Three Installations Comprised of Paintings
with Emilia Kabakov
YEAR: 2017
CATALOGUE NUMBER: 197
PROVENANCE
The installation is comprised of the three installations Two Time Periods, In the Right Direction and The Sky. Each part displays a series of paintings of the same names.
Does not exist as installation in this form. Paintings in the collection of Ilya and Emilia Kabakov.
EXHIBITIONS
Galerie Thaddaeus Ropac, Pantin, France
Ilya and Emilia Kabakov, October 19, 2017 to January 6, 2018
CONCEPT OF THE INSTALLATION
Each of these three installations is comprised of a group of five paintings arranged on a large wall of the museum in a specific order, which is why we can call this an “installation.” Here is the arrangement: in the center of each layout hangs a painting the height of which is equal to the height of the other four paintings, but the width is much greater, so in terms of size it occupies the “main” position; the other paintings are arranged two on each side of this main painting. It, this core painting, serves not only as the compositional center, but also as the semantic center of meaning—it unites the entire installation visually and “explains” all the other paintings, so that among them emerges a reciprocity and they all supplement the content.
About each separate group:
The series of four paintings titled Two Time Periods has at its center a painting from the series The Unknown Planet. Originally, this series was also called Two Time Periods and also had as its subject a collage of fragments of quotes from paintings of “various time periods.” The significance of placing this painting in the center is that its dark spatial background reveals that the same kind of fathomless, deep darkness underlies all that is depicted in all the other four paintings.
In the center of the second installation titled In the Right Direction hangs a large “painting explanation.” The text written on it serves as a commentary on the other four vertical paintings. (See “About These Paintings” below for the text.)
Finally, the third installation The Sky is visually rather obvious. It looks like a panorama with a central subject in the middle. As a whole, the installation is the depiction of the sky during sunset, with the changing illumination of the atmosphere during the setting of the sun in each painting.
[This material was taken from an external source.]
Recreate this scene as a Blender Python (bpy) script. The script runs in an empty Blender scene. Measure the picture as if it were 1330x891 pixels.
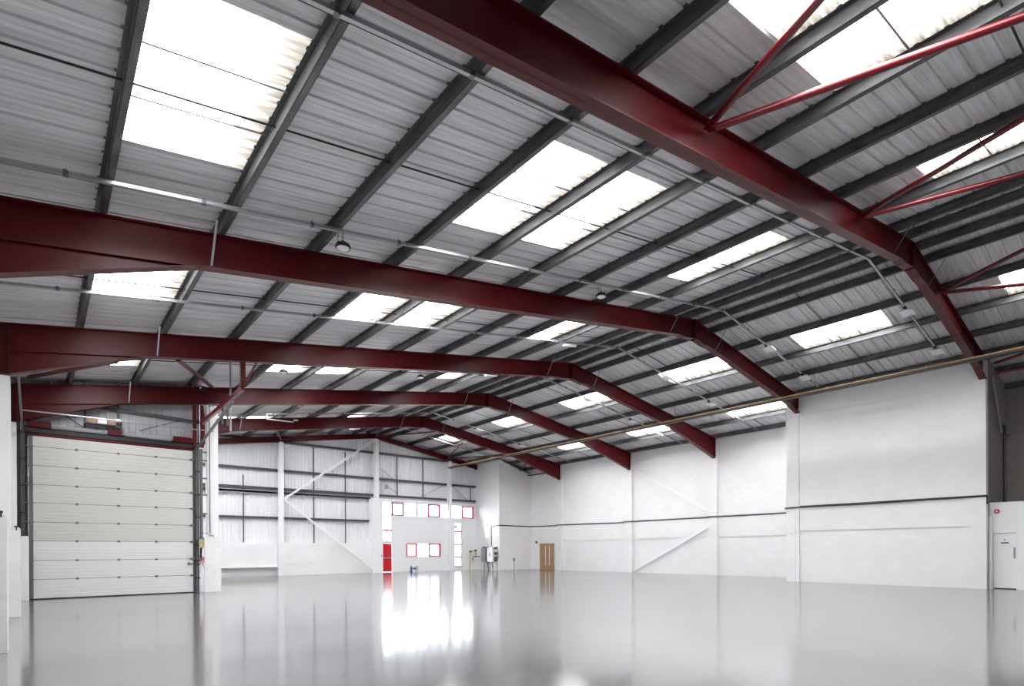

As a whole, this is the juxtaposition of the movement of people, with the orb above the horizon opening up in both directions. But all five paintings must appear to be independent while simultaneously forming a united, cohesive whole, and therefore it is so important to ensure precise intervals when hanging them.
Spatially, these groups of paintings can and should be arranged as in old chapels: the main, central painting is on the front wall and the rest are on the side walls, two placed symmetrically on each side of the central one, like in the exhibit proposal for the Ropac Gallery.
The exposition is accompanied by softly playing music, preferably old German music.